▶ [GIVEN EXERCISE]: Copy all of the material exactly. Pictures are not to appear in the copy.

▶ [GIVEN MATERIAL]:
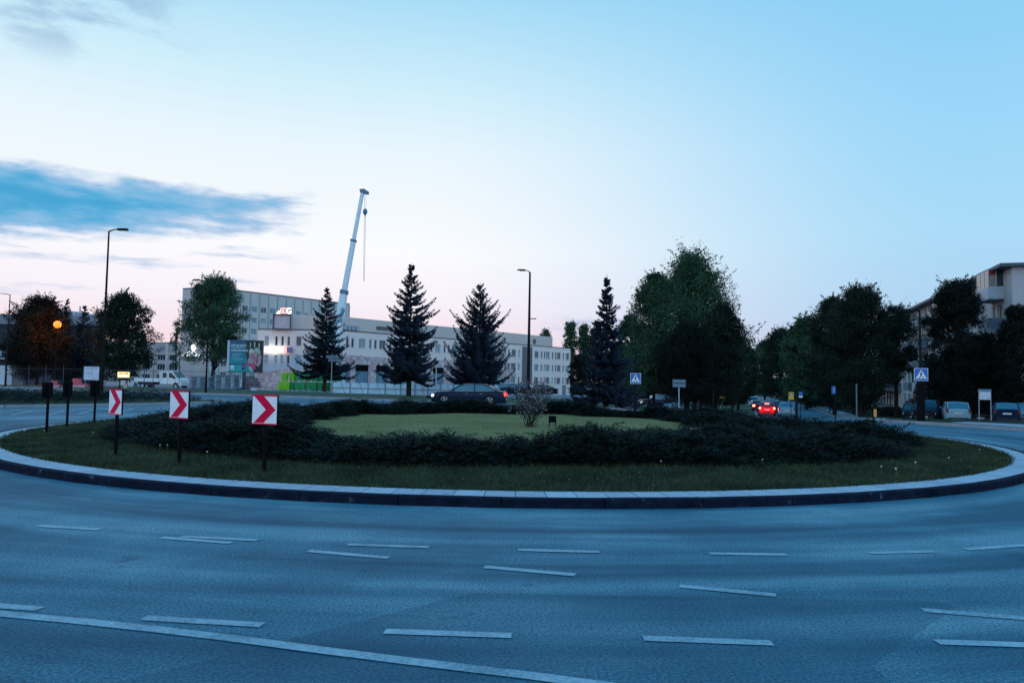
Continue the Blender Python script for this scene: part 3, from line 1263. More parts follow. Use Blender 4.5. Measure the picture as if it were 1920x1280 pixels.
# ------------------------------------------------------------------ vehicles
M_TYRE = mat('tyre', (.012, .012, .014), .85)
M_RIM = mat('rim_alloy', (.40, .44, .50), .35, metal=.8)
M_GLASS = mat('car_glass', (.012, .03, .045), .06, spec=.9)
M_GLASSB = mat('car_glass_bright', (.05, .15, .19), .06, spec=.9)  # paler base stands in for light showing through the glass
M_TRIM = mat('black_trim', (.012, .013, .016), .55)
M_CHROME = mat('chrome', (.5, .6, .68), .2, metal=1.)
M_PLATE = mat('plate_white', (.62, .68, .74), .5)
M_TAILOFF = mat('tail_lamp_off', (.20, .008, .02), .25)
M_HEADOFF = mat('head_lamp_off', (.45, .55, .62), .15)
M_TAILON = mat('tail_lamp_lit', (.8, .02, .02), .4, emit=(1., .05, .03), estr=3.)
M_BRAKE = mat('brake_lamp_lit', (.9, .1, .1), .4, emit=(1., .16, .12), estr=9.)
M_HEADON = mat('head_lamp_lit', (.9, .8, .7), .3, emit=(1., .86, .72), estr=3.)


def paintm(name, c, rough=.28):
    return mat('car_paint_' + name, c, rough, metal=0., spec=.12, coat=.05, noise=(2., .95, 1.05))


P_NAVY = paintm('dark_blue', (.004, .016, .042))
P_BLACK = paintm('black', (.008, .010, .014))
P_SILVER = paintm('silver_blue', (.27, .42, .48))
P_GREY = paintm('grey', (.06, .09, .12))
P_RED = paintm('red', (.30, .010, .02))
P_WHITE = paintm('white', (.84, .88, .90))
P_LBLUE = paintm('pale_blue', (.14, .24, .32))

# kind: L, width, height, belt, hood z, [cabin x: windscreen foot, roof front, roof rear, rear window foot], wheel x, boot z
KINDS = {
    'saloon': dict(L=4.75, W=1.82, H=1.42, belt=.93, hood=.86, boot=.98, cab=(1.15, .35, -1.05, -1.85), wx=(1.50, -1.38), wr=.335),
    'hatch': dict(L=4.05, W=1.74, H=1.46, belt=.94, hood=.88, boot=.98, cab=(1.05, .35, -1.45, -1.90), wx=(1.28, -1.24), wr=.31),
    'estate': dict(L=4.75, W=1.80, H=1.50, belt=.94, hood=.86, boot=.98, cab=(1.20, .40, -1.85, -2.28), wx=(1.42, -1.33), wr=.325),
    'suv': dict(L=4.55, W=1.86, H=1.68, belt=1.08, hood=1.00, boot=1.12, cab=(1.15, .45, -1.60, -2.12), wx=(1.38, -1.30), wr=.36),
}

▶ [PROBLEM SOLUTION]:
Continue the Blender Python script for this scene: part 3, from line 1263. More parts follow. Use Blender 4.5. Measure the picture as if it were 1920x1280 pixels.
# ------------------------------------------------------------------ vehicles
M_TYRE = mat('tyre', (.012, .012, .014), .85)
M_RIM = mat('rim_alloy', (.40, .44, .50), .35, metal=.8)
M_GLASS = mat('car_glass', (.012, .03, .045), .06, spec=.9)
M_GLASSB = mat('car_glass_bright', (.05, .15, .19), .06, spec=.9)  # paler base stands in for light showing through the glass
M_TRIM = mat('black_trim', (.012, .013, .016), .55)
M_CHROME = mat('chrome', (.5, .6, .68), .2, metal=1.)
M_PLATE = mat('plate_white', (.62, .68, .74), .5)
M_TAILOFF = mat('tail_lamp_off', (.20, .008, .02), .25)
M_HEADOFF = mat('head_lamp_off', (.45, .55, .62), .15)
M_TAILON = mat('tail_lamp_lit', (.8, .02, .02), .4, emit=(1., .05, .03), estr=3.)
M_BRAKE = mat('brake_lamp_lit', (.9, .1, .1), .4, emit=(1., .16, .12), estr=9.)
M_HEADON = mat('head_lamp_lit', (.9, .8, .7), .3, emit=(1., .86, .72), estr=3.)


def paintm(name, c, rough=.28):
    return mat('car_paint_' + name, c, rough, metal=0., spec=.12, coat=.05, noise=(2., .95, 1.05))


P_NAVY = paintm('dark_blue', (.004, .016, .042))
P_BLACK = paintm('black', (.008, .010, .014))
P_SILVER = paintm('silver_blue', (.27, .42, .48))
P_GREY = paintm('grey', (.06, .09, .12))
P_RED = paintm('red', (.30, .010, .02))
P_WHITE = paintm('white', (.84, .88, .90))
P_LBLUE = paintm('pale_blue', (.14, .24, .32))

# kind: L, width, height, belt, hood z, [cabin x: windscreen foot, roof front, roof rear, rear window foot], wheel x, boot z
KINDS = {
    'saloon': dict(L=4.75, W=1.82, H=1.42, belt=.93, hood=.86, boot=.98, cab=(1.15, .35, -1.05, -1.85), wx=(1.50, -1.38), wr=.335),
    'hatch': dict(L=4.05, W=1.74, H=1.46, belt=.94, hood=.88, boot=.98, cab=(1.05, .35, -1.45, -1.90), wx=(1.28, -1.24), wr=.31),
    'estate': dict(L=4.75, W=1.80, H=1.50, belt=.94, hood=.86, boot=.98, cab=(1.20, .40, -1.85, -2.28), wx=(1.42, -1.33), wr=.325),
    'suv': dict(L=4.55, W=1.86, H=1.68, belt=1.08, hood=1.00, boot=1.12, cab=(1.15, .45, -1.60, -2.12), wx=(1.38, -1.30), wr=.36),
}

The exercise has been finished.